In a pointed response to escalating global tensions, former US National Security Advisor John Bolton has firmly rejected any notion that China could mirror America’s actions against Venezuela to seize Taiwan. Speaking exclusively to IANS from New Delhi, Bolton addressed concerns sparked by President Donald Trump’s recent tariff threats against India and his aggressive stance on Venezuela.
The backdrop is Trump’s post-Venezuela crackdown rhetoric, where he threatened tariffs on nations buying Russian oil, including India. This has raised eyebrows: if the US can intervene decisively against Venezuelan leader Nicolas Maduro—accused of rigging the 2024 elections—could China claim similar justification for invading Taiwan?
Bolton dismissed the parallel outright. ‘The situations are fundamentally different,’ he emphasized. Venezuela’s crisis mirrors past interventions, like the 1989 Panama operation against Manuel Noriega, where a legitimate leader sought US aid against a dictator. Maduro’s fraudulent election and suppression of opposition figure Maria Corina Machado—who earned a Nobel Peace Prize nomination for her resistance—provide a unique context.
‘Capturing an illegitimate leader isn’t against international law if they’ve threatened security,’ Bolton explained. But he drew a sharp line: ‘Russia’s unprovoked invasion of Ukraine isn’t justified by Venezuela’s mess, and neither is a Chinese assault on Taiwan.’ Taiwan, he noted, is a thriving democracy with repeated fair elections. Surveys show its people reject unification with mainland China and identify proudly as Taiwanese.
Bolton highlighted China’s long-standing bullying tactics as the real threat to global peace. ‘Taiwan’s government is democratically elected; its people deserve self-determination,’ he said. On Trump’s India tariffs, Bolton called them premature, urging stronger US-India ties to counter Beijing’s ambitions.

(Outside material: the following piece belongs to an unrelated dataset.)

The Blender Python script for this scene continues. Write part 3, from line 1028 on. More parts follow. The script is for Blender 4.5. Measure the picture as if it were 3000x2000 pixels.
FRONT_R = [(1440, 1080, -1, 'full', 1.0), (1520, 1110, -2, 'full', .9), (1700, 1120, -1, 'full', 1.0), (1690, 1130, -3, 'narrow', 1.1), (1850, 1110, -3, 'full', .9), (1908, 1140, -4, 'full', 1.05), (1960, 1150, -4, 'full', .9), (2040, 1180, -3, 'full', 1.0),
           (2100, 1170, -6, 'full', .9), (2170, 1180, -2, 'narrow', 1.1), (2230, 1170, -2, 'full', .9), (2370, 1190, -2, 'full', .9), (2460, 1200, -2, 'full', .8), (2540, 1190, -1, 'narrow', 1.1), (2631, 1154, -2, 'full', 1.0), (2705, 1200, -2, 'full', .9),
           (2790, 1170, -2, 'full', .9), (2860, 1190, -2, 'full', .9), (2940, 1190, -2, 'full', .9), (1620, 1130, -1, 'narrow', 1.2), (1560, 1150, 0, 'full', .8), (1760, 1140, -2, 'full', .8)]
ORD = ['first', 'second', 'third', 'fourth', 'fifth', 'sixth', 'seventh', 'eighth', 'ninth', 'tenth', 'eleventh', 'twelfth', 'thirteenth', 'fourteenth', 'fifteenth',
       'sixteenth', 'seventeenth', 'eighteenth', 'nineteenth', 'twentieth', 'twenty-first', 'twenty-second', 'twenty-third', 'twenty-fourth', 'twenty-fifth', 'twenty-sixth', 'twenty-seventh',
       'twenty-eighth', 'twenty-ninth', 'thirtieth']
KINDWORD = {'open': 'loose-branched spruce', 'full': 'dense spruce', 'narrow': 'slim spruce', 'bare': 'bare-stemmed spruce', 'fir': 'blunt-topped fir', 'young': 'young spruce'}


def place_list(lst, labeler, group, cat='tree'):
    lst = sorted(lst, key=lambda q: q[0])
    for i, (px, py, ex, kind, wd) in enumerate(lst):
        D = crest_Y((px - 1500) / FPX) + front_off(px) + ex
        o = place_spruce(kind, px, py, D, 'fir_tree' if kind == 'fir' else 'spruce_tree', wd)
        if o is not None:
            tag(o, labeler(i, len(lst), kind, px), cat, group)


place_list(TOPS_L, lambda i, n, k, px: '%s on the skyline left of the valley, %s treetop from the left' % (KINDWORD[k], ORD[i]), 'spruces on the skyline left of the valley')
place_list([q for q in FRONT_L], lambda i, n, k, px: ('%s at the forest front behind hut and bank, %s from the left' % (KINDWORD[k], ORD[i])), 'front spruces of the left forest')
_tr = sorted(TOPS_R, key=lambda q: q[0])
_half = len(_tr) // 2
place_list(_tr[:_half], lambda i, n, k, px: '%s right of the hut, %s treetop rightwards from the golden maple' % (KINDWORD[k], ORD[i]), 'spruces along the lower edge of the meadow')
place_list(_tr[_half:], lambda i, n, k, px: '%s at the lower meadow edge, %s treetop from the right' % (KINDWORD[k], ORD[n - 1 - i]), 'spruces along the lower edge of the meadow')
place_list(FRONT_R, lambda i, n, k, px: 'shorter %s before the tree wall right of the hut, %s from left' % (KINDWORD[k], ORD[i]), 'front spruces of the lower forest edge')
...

Shifting to Trump’s eyebrow-raising comments on buying Greenland, Bolton laughed it off as classic ‘Trump trolling’—a negotiation ploy to shock and settle for less. But he warned against any military move there: ‘It would dismantle NATO and spell disaster for America.’
As superpower rivalries intensify, Bolton’s words underscore the perils of false equivalences in international affairs, calling for principled stands over opportunistic grabs.